Monday, May 2, 2011

Lebanon

On the first day of the Lebanon War in 1982, a group of Israeli soldiers manning a tank are stopped outside of a town when a commanding paratrooper enters and gives them their orders: enter the town which has already been bombed out by the Air Force, clear out any remaining soldiers, and meet at the rendez-vous point on the other side of town. The paratrooper closes by saying that it is a simple mission which it will obviously anything but. As the men plod into a living nightmare, it becomes clear that they are all young novices new to warfare and terrified at what lies ahead. Lebanon might as well be called Das Tank, and is virtually the same movie stylistically as Wolfgang Petersen's Das Boot.
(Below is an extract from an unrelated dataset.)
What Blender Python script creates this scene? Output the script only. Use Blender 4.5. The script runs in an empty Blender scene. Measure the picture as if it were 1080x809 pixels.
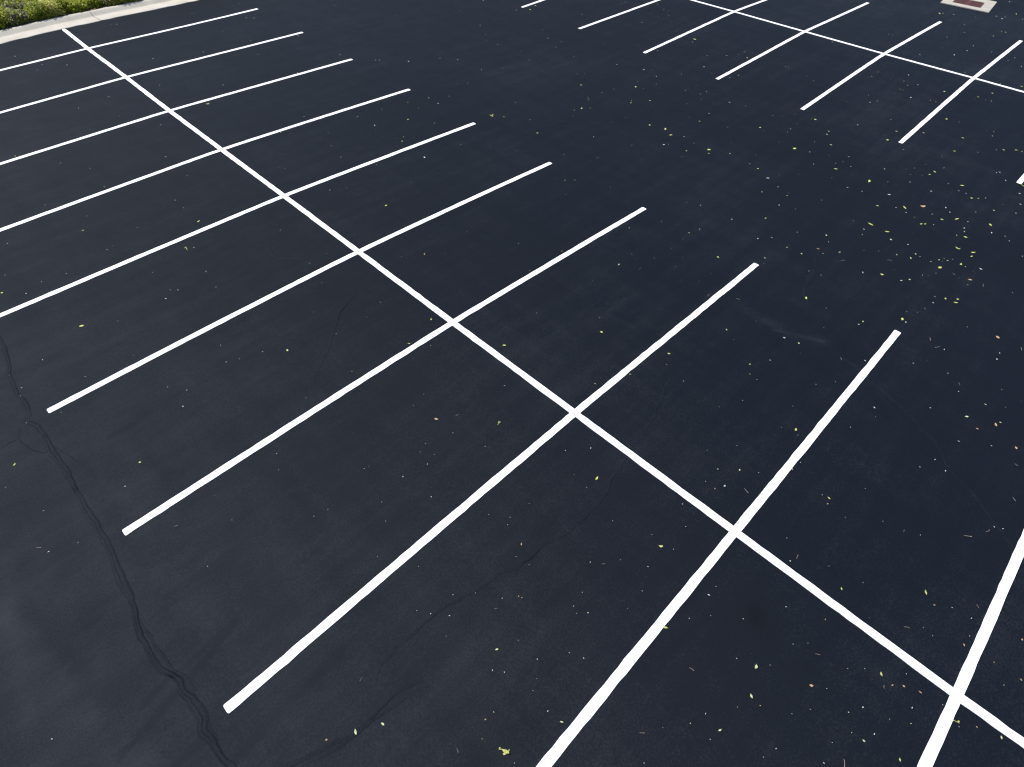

Now, instead of being confined to cramped quarters of a German U-Boat we are inside the hot, dingy, suffocating quarters of a tank. These conditions are palpatable to the viewer and we also see only what the soldiers see, mostly the inside of the tank and the silent happenings outside seen through the periscope, which adds another level of terror. Lebanon is an intense film and I was interested to learn that its writer/director Samuel Maoz was once a young soldier operating a tank in the Lebanon War. He transfers his hellish experiences finely into film, and there is another very fine moment in the film where the soldiers are bonding and one of them relays a humorous story to the unit. My problem with the film is that it seems incomplete and even cut short. At 94 minutes, things wrap up way too quickly. They're is also a great sense of disorientation and confusion as to what is going on, which is probably intentional, and we do not get to know the characters well enough. They're is a better way to make this kind of film (disorienting the audience while orienting them with other elements of the story) and I am not sure why this film took so much of the visuals from Petersen's film and didn't borrow from it these other factors that made Das Boot great. Lebanon is an intense, tangible film that doesn't feel quite like a full length feature.